Informed Opinions: Teaching Students How to Recognise Fake News

It seems that we now live in a world of make believe where the line between fact and fiction are blurred. Our traditional news outlets, underpinned by journalistic standards and ethics, are being replaced by unregulated social media feeds delivered unprompted right to our screens. We now have access to a daily diet of stories with snappy “click-bait” headlines designed to hook us in at first glance as they speak to our personal interests and in some cases, our fears.  Supported by targeted advertising campaigns that know how we think and potentially how we can be swayed to act, these social media algorithms are pervasive and persuasive in equal measure. Whether it’s encouraging us to buy a product or vote a certain way we are constantly bombarded by digital messages that look like legitimate content. If we cannot discern information from misinformation then how are we to make an informed opinion?

It’s hard to believe now given the amount of news stories on the detrimental impact of “Fake News” on our democratic processes, but up until around 18 months this wasn’t yet a defined “thing”. Political spin and propaganda have always existed but what’s happened in the last couple of years, specifically around the shock results of Brexit and the 2016 US Election, has made governments and ordinary people start to look at how and where we get our news. Children and young adults in particular are presented with huge amounts of digital content through their mobile devices; we need to support them as they negotiate this labyrinth of information/misinformation and give them the tools to critically assess the value, truth, integrity and motive of the message and the source. Thankfully there are more and more teaching resources becoming available online that are helping to kick start the discussion with students on this important topic. Here are two free resources for primary and second level students.


This free cross-curricular eight week programme Mediawise for primary school students was launched last September by and is aimed at helping children to understand the media, including advertising and fake news. It supports the following age groups: Junior/Senior; 1st/2nd Class, 3rd/4th Class and 5th/6th Class with 32 lesson plans including eight interactive lessons. The accompanying child-centred activities are linked to Language, SPHE, SESE, Drama, Geography, Visual Arts and Mathematics.

The programme covers four important topics with age appropriate content and presentation style:

  1. What is the Media? –  An introduction to the many forms of media and advertising.
  2. The Message and Emotion behind the Media – A look at the different elements in the media, why a given type is chosen and how these messages impact on our emotions.
  3. Who is the Target? –  Defining the target audience and how different media appeals to different audiences.
  4. Media’s Influence on Us – Examining how the media delivers information and helps to shape our views and opinions.

BBC IReporter

A collaboration between the creators of Wallace & Gromit – Aardman Studios and the BBC, this interactive game aimed at 11 to 18 year olds allows the student to see inside a busy BBC newsroom and to experience first-hand what it’s like to be a journalist breaking a news story in real-time. Players need to act quickly as they try to work out what information is accurate and what is false and then decide when to publish. It highlights the pitfalls of using unverified information particularly from social media sources and how fact checking with colleagues and sources is imperative prior to publishing a story. Success in the game depends on accuracy, speed and impact of the resulting story. This is an excellent and highly engaging game, giving a real sense of the pressures on journalists to deliver a story to high ethical standards under a time pressure. There are three lesson plans to support the game, together with a teacher guidance.

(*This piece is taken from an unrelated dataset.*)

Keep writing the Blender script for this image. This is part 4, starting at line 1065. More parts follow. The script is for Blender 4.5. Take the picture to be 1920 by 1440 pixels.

BBC iReporter – Get Ready to Make the Headlines

Lesson 1: Real versus Fake News – how to evaluate information and digital content. The term “REAL” here is provided as a very useful acronym :

  • Real – does it all seem real? Does some of it seem fake?
  • Evidence – what do you have to prove it, what are your sources?
  • Ask around and add up everything you’ve found out
  • Look around to see if anyone else is covering the story

Lesson 2: Sources and Who to Trust – How many sources does a journalist need to verify a story? How can we trust these sources?

Lesson 3: Social media, Images and Data – Spotting the real from the fake in social media feeds, how images and data can be manipulated.

The BBC is also piloting the Moral Maze – the Evidence Toolkit  to support development of critical thinking skills. Aimed at 16 to 18 year olds, students analyse a series of news stories. Again, there are lesson plans available covering “Making Claims”, “Trustworthy News” and Balanced News” with accompanying downloads.